### WHAT THE TASK REQUIRES:
Extract the lines between the ones holding "Keep writing the" and "return x, y", inclusive, exactly as written and nothing more.

** Start of EXTRACTED DATA **

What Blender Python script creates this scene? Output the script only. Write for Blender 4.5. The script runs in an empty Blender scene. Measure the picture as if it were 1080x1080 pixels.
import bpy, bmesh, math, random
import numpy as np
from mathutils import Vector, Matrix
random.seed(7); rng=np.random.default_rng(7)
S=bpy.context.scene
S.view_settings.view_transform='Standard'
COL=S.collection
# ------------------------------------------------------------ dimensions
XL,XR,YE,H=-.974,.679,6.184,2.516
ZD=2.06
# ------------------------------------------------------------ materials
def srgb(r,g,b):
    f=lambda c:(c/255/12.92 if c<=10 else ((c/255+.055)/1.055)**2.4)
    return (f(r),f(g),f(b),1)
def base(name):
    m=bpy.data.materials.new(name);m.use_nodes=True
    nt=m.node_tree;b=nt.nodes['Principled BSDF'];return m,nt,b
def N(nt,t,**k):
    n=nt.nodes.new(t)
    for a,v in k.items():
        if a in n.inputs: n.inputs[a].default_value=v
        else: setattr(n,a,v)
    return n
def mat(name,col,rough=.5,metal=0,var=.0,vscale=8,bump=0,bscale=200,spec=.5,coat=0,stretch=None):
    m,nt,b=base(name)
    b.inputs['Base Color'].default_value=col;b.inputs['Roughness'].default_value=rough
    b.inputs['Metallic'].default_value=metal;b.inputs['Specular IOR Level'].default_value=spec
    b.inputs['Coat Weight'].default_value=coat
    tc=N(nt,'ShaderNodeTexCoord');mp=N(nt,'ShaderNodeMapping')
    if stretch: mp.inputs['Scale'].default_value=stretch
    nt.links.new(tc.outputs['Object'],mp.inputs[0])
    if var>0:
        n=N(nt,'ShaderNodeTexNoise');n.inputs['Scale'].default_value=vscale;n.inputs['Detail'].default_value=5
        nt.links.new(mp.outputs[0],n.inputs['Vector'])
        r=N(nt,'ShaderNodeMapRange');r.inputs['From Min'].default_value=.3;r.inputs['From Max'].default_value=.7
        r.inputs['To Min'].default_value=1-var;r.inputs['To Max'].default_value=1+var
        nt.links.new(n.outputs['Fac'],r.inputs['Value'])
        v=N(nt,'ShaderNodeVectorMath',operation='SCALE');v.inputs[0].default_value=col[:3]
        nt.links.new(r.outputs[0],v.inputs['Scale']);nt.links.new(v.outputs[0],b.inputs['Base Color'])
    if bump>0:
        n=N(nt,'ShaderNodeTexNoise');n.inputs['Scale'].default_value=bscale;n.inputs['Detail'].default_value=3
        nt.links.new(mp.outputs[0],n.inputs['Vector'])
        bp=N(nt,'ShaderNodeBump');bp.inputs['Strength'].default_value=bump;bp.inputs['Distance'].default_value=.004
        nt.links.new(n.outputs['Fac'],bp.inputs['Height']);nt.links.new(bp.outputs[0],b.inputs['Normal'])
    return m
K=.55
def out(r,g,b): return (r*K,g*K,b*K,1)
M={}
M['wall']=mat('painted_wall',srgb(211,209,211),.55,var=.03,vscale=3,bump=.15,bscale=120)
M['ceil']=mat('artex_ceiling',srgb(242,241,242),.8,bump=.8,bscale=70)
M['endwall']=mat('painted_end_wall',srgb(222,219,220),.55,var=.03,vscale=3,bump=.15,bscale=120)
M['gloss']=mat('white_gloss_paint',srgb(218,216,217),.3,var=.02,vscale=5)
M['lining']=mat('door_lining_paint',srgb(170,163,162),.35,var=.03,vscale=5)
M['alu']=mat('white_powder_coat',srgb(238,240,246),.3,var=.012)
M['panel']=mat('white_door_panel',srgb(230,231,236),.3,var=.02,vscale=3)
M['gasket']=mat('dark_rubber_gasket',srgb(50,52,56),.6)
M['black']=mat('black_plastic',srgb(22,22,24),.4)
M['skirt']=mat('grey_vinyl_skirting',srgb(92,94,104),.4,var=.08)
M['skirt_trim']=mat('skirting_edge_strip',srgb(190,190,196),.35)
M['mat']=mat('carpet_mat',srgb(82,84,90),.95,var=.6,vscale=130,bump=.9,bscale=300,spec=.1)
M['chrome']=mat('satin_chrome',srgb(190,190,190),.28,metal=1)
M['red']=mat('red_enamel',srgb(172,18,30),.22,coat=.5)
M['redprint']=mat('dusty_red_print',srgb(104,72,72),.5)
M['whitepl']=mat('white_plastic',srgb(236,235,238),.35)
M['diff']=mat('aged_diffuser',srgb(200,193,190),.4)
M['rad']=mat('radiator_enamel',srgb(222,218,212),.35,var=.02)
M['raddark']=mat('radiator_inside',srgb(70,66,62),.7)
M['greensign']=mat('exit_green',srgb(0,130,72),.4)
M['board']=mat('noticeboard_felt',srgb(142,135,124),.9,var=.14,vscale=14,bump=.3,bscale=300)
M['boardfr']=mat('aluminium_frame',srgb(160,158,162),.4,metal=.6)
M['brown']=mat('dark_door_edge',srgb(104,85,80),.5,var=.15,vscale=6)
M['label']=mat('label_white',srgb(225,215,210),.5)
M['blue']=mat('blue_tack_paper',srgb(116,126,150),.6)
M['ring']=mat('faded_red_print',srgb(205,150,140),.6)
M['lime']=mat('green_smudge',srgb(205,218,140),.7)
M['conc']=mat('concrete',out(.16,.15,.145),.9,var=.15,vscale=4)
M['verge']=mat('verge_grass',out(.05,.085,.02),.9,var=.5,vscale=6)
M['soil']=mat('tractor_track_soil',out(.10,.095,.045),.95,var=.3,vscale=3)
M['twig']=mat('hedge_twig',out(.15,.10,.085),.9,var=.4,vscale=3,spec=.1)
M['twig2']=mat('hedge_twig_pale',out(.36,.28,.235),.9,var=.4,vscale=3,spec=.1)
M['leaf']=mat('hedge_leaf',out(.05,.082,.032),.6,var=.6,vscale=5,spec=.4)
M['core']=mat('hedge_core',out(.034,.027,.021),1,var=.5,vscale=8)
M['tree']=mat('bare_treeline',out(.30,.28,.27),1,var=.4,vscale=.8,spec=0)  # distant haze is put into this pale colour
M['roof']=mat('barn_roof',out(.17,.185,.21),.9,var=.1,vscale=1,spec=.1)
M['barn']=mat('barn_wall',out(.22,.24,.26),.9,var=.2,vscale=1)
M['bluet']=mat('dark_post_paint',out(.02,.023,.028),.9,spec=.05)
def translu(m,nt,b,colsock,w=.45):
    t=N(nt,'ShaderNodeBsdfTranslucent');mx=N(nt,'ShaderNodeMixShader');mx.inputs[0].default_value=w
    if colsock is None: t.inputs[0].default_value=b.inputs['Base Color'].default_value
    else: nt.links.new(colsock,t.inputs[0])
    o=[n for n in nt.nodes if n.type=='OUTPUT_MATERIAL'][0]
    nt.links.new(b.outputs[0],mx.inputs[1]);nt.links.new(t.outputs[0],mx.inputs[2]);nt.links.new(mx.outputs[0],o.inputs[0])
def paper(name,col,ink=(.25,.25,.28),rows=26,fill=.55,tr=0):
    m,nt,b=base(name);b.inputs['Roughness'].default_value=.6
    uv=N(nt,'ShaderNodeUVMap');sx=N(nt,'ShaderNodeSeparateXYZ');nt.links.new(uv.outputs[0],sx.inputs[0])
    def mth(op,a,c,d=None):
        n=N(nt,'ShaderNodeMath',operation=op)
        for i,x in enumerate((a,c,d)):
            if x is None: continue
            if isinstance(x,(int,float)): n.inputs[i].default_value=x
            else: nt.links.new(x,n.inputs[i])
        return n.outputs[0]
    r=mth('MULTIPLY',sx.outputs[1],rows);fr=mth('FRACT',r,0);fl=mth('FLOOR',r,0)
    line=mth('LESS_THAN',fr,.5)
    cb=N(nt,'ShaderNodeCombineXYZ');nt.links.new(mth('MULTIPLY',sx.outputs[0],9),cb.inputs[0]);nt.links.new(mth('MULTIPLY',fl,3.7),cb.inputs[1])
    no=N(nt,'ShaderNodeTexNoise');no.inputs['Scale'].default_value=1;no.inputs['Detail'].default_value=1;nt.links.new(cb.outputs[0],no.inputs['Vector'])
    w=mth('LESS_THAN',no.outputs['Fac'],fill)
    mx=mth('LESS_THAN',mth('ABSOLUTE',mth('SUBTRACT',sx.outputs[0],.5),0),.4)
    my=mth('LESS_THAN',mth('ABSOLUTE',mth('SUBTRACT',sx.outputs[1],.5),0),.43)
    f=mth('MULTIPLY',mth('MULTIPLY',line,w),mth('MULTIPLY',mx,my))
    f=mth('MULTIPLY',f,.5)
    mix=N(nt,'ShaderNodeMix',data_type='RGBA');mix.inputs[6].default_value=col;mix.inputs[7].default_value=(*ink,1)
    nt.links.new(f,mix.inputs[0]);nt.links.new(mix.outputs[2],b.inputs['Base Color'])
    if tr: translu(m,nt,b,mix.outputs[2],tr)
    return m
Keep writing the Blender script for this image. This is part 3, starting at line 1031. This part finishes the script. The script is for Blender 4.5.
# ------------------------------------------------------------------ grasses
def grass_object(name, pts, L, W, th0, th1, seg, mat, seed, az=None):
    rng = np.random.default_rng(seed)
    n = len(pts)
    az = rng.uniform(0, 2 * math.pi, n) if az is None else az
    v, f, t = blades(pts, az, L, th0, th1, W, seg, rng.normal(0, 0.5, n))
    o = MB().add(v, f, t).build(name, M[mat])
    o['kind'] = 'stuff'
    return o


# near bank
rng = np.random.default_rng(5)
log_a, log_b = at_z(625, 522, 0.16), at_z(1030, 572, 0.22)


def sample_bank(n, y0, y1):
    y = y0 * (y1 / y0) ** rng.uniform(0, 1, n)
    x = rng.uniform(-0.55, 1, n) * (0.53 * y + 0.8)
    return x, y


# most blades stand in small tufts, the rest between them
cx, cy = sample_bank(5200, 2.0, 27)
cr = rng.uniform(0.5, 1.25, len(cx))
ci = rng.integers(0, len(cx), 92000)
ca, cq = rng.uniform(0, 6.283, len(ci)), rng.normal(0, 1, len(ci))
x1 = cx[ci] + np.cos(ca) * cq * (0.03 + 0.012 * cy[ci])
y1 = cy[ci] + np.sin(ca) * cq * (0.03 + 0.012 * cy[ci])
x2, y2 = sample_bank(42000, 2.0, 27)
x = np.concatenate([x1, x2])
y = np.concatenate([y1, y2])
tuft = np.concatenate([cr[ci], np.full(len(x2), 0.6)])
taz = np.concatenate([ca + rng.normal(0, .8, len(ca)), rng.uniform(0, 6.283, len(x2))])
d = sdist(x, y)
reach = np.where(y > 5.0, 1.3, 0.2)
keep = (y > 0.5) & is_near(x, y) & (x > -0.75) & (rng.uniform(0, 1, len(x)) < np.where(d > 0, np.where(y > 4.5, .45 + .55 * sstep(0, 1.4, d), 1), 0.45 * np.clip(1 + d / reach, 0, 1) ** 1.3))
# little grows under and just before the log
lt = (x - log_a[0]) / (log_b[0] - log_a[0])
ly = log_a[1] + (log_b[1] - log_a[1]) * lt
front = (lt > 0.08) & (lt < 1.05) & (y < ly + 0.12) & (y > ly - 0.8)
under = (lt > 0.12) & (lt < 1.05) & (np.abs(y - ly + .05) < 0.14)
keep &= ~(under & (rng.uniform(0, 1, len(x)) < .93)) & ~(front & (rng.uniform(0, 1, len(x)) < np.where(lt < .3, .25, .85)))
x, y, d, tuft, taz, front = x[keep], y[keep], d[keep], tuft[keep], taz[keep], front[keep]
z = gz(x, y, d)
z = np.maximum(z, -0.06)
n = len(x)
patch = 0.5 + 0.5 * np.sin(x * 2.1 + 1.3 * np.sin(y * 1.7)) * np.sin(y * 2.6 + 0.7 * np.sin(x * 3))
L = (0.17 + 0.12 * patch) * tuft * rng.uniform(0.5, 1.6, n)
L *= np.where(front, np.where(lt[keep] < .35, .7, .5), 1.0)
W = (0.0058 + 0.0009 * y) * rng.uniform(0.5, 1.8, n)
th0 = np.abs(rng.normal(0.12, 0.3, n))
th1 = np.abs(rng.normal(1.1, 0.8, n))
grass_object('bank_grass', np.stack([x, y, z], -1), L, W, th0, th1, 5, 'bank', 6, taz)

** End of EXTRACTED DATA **

### THE RESPONSE:
Keep writing the Blender script for this image. This is part 3, starting at line 1031. This part finishes the script. The script is for Blender 4.5.
# ------------------------------------------------------------------ grasses
def grass_object(name, pts, L, W, th0, th1, seg, mat, seed, az=None):
    rng = np.random.default_rng(seed)
    n = len(pts)
    az = rng.uniform(0, 2 * math.pi, n) if az is None else az
    v, f, t = blades(pts, az, L, th0, th1, W, seg, rng.normal(0, 0.5, n))
    o = MB().add(v, f, t).build(name, M[mat])
    o['kind'] = 'stuff'
    return o


# near bank
rng = np.random.default_rng(5)
log_a, log_b = at_z(625, 522, 0.16), at_z(1030, 572, 0.22)


def sample_bank(n, y0, y1):
    y = y0 * (y1 / y0) ** rng.uniform(0, 1, n)
    x = rng.uniform(-0.55, 1, n) * (0.53 * y + 0.8)
    return x, y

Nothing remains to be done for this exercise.